WATCH: Congressional Budget Office figures shouldn’t be trusted, White House says
The White House doubled down Tuesday on its claims that President Donald Trump’s One Big Beautiful Bill doesn’t add to the federal deficit and that anyone who says otherwise is “blatantly wrong.”
The White House has now directly countered figures from the Congressional Budget Office several times. The office has said that while the proposed budget cuts spending in various areas, it will still ultimately add about $4 trillion to the federal deficit.
White House Press Secretary Karoline Leavitt said last week that projections from the office have been wrong before and are wrong now. However, Tuesday she added that the office has become tainted by political bias and is no longer a truly independent, nonpartisan agency as it is supposed to be.

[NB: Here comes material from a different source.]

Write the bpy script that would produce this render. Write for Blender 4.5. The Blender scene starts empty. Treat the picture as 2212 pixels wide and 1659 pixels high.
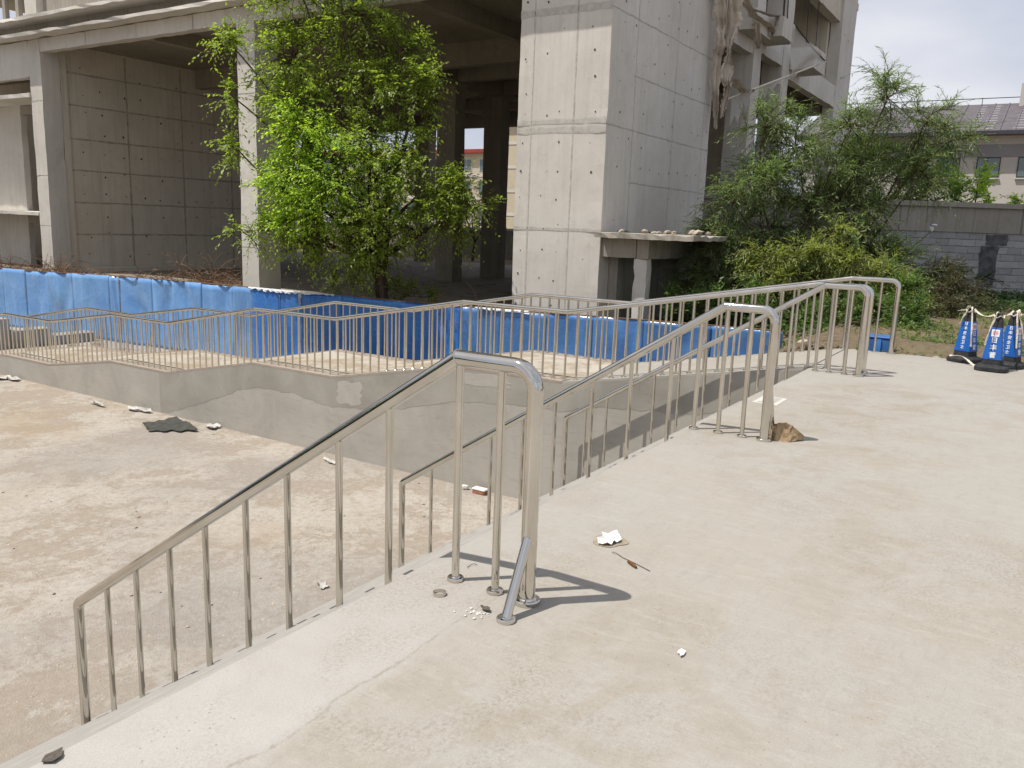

“There hasn’t been a single staffer in the entire Congressional Budget Office that has contributed to a Republican since the year 2000, but guess what? There have been many staffers… who have contributed to Democrat candidates and politicians every single cycle since,” Leavitt told reporters Tuesday afternoon.
“Unfortunately, this is an institution in our country that has become partisan and political,” Leavitt said.
However, there are others who appear confident that the current budget will add to the deficit and have expressed their concern. In fact, ex-special government employee Elon Musk, who just finished leading a cost-cutting crusade at the Trump-sanctioned Department of Government Efficiency, came out with perhaps his most scathing statement about the budget yet on Tuesday afternoon.
Musk took to his social media platform condemning the budget bill and censuring those who have voted for it.
“I’m sorry, but I just can’t stand it anymore,” Musk wrote on X. “This massive, outrageous, pork-filled Congressional spending bill is a disgusting abomination. Shame on those who voted for it: you know you did wrong. You know it.”
As the bill has come before the Senate, there are also some senators who insist that the bill will add to the federal deficit and it should be amended to avoid this outcome. Fiscal conservatives like Sen. Rand Paul, R-Ky., and Mike Lee, R-Utah, are among them. Paul shared Musk’s post on X Tuesday.
“I agree with Elon. We have both seen the massive waste in government spending and we know another $5 trillion in debt is a huge mistake. We can and must do better,” Paul wrote.
Lee has said that the bill is “big but it’s not beautiful yet.”
Leavitt endorsed the president’s position on such senators, echoing that they don’t “have their facts together.”